Pengembangan kawasan wisata yang memadukan teknologi informasi seperti disampaikan Harwan, memantaskan Kampung Ketupat pada era digital, yang sejalan dengan nafas ekonomi kreatif.
Dampaknya bukan hanya pada kesejahteraan masyarakat Kampung Ketupat, tapi juga daerah sekitarnya. Salah satunya Kampung Deret.
Dalam perencanaan pemerintah daerah, Kampung Deret akan bersanding dengan Kampung Ketupat. Kedua kampung itu akan berhias ornamen aneka warna selain lampu-lampu warna-warni menghiasi malam hari.
Di dua kampung wisata itu juga akan berdiri kedai-kedai di pinggiran sungai yang ditata ulang. Kedai-kedai di pinggiran Sungai Mahakam akan menjadi tempat berjualan penjual makanan, pengrajin ketupat, dan penjual oleh-oleh maupun kerajinan khas Kota Tepian dan Kalimantan Timur pada umumnya.

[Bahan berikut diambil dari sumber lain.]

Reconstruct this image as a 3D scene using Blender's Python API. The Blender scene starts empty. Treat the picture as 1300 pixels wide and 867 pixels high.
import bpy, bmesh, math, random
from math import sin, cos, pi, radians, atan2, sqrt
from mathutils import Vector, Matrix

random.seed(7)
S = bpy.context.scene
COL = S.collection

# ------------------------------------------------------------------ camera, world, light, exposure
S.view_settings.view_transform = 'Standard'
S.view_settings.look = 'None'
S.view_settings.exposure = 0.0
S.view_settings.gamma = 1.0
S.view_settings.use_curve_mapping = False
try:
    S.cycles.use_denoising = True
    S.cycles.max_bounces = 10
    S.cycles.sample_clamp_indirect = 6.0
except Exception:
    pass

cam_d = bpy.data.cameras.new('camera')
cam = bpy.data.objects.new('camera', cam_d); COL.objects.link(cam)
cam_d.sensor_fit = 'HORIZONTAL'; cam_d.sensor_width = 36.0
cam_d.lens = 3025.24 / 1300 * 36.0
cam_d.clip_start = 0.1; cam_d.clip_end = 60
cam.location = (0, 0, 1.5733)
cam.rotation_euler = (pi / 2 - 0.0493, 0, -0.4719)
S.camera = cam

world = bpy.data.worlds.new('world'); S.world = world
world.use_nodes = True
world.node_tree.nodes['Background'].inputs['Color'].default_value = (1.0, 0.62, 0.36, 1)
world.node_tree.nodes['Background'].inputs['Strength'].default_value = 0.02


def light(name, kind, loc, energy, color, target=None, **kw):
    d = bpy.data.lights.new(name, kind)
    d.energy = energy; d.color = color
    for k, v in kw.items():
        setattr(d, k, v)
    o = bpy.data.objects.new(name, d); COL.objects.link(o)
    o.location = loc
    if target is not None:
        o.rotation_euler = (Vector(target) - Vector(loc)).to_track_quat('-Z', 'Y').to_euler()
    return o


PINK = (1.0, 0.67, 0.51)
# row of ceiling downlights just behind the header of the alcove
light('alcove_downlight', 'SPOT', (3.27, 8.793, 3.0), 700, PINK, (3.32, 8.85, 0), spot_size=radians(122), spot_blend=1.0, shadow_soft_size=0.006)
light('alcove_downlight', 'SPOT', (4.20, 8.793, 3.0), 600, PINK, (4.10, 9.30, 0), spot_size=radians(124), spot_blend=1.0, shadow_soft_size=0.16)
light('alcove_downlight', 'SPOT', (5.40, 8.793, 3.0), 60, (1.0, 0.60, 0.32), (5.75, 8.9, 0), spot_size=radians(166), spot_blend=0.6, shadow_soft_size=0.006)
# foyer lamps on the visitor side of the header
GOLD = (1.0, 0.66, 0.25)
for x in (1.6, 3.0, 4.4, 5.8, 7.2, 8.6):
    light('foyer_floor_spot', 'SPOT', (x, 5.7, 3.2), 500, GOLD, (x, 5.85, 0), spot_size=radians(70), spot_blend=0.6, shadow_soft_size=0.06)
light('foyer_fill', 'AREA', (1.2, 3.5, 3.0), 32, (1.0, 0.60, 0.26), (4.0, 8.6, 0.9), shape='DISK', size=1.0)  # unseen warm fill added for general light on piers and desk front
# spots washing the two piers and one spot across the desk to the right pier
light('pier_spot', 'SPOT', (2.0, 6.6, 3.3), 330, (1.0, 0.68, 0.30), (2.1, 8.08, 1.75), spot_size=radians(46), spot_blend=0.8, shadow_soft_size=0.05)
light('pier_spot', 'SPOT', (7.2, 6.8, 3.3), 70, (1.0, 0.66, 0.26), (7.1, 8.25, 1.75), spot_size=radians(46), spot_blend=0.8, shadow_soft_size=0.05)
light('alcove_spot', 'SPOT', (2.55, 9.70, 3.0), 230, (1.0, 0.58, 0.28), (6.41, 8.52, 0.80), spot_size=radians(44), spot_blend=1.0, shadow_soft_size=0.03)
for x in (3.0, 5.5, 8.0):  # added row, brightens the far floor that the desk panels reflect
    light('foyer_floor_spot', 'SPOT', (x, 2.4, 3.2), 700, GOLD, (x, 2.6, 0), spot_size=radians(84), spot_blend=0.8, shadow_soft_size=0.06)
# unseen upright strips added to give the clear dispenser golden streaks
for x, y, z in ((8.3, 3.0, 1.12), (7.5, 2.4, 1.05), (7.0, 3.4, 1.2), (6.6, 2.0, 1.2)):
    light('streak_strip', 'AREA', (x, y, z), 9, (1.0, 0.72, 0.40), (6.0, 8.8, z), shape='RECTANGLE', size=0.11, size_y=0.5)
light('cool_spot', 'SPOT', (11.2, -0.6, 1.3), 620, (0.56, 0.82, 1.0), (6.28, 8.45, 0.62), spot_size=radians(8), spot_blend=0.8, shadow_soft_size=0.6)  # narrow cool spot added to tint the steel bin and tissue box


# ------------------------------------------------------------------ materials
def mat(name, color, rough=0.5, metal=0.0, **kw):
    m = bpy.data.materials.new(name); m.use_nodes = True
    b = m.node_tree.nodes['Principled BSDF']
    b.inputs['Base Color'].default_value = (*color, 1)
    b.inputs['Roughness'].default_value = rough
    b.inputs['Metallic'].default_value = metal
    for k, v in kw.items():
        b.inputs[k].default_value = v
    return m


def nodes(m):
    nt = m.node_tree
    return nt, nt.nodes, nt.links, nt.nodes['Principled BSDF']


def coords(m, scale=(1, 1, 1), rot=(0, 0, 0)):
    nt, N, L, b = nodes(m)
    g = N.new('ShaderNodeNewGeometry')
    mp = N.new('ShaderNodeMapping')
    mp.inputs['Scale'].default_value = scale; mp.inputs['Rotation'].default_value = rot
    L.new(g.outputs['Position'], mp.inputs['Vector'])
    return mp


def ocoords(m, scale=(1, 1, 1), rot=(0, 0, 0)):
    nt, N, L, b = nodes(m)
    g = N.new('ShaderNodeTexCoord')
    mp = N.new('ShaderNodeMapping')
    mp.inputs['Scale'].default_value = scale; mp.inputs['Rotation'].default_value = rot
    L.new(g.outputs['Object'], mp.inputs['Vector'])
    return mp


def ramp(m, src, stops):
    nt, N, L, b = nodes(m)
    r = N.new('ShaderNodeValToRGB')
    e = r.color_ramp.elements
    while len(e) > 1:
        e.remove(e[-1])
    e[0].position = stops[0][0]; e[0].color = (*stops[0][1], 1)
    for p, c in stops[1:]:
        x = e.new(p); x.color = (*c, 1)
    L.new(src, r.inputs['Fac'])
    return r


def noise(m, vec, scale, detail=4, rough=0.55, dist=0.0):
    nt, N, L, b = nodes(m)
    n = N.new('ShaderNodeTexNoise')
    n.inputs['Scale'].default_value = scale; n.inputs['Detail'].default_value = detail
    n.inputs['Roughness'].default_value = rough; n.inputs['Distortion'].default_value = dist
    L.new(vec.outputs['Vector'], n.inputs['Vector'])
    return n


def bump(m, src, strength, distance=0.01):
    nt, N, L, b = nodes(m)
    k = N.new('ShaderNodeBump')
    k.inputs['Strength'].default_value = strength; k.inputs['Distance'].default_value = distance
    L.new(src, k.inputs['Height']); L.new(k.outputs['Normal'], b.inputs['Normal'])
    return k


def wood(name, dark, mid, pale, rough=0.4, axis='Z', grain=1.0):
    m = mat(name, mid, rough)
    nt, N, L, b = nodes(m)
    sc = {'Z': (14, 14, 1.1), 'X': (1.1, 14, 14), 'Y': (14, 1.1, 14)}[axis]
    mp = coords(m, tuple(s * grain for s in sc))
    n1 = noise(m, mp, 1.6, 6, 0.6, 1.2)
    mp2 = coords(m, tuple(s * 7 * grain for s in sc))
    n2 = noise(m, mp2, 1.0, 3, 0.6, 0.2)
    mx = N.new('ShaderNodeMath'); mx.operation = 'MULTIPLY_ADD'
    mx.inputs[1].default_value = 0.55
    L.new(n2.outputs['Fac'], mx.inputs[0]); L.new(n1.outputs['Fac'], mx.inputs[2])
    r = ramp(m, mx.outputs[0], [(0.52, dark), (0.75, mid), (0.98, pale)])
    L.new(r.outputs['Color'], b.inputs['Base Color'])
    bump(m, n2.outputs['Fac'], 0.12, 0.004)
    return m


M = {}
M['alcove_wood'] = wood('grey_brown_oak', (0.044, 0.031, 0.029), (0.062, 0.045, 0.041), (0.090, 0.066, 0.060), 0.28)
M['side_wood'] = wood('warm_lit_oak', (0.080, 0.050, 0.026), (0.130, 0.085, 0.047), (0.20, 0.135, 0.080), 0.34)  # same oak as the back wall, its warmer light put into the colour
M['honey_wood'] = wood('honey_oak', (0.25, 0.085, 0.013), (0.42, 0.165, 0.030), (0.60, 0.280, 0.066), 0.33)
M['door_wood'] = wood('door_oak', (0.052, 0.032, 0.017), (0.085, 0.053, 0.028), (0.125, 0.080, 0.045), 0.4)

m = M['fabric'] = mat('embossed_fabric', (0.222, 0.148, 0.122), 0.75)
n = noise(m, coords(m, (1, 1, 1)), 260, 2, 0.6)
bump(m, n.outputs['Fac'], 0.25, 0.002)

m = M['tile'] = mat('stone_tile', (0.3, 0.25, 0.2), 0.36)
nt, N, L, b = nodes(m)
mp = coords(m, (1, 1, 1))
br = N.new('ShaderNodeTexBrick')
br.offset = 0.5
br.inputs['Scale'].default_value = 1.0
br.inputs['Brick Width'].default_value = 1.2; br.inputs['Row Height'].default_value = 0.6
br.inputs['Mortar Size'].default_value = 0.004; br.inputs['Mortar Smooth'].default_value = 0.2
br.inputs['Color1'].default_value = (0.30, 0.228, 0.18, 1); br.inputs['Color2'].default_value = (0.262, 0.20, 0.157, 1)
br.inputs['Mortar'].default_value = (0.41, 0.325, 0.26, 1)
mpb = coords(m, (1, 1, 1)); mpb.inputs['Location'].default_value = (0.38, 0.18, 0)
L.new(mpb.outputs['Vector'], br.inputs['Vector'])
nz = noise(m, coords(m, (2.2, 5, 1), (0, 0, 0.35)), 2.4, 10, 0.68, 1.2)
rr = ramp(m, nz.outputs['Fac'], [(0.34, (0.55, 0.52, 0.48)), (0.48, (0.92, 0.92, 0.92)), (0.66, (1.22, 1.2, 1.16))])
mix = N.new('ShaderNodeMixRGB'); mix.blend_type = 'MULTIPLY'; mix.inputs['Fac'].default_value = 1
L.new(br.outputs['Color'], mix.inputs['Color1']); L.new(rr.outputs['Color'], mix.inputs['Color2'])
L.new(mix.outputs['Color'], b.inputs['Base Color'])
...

Bahkan, kegiatan lain tidak terkait langsung dengan kuliner atau pariwisata juga dilakukan di kampung yang berdekatan dengan pintu tol Balikpapan-Samarinda itu.
Contohnya, kegiatan Pemberdayaan Kesejahteraan Keluarga Kota Samarinda yang pernah digelar di Kampung Ketupat pada Desember 2021. Lainnya digelar Badan Narkotika Nasional Kota Samarinda pada April 2019 untuk kegiatan edukasi mewujudkan Kampung Bersih Narkoba.
Kampung Ketupat, berkat jabat-erat semua pihak, tidak hanya akan menggeliat jelang hari raya Idul Fitri, tapi juga setiap saat.
Manfaat yang didapat, kehidupan sekira 180 perajin kulit ketupat di 20 rukun tetangga akan meningkat, begitu pula harkat dan martabatnya.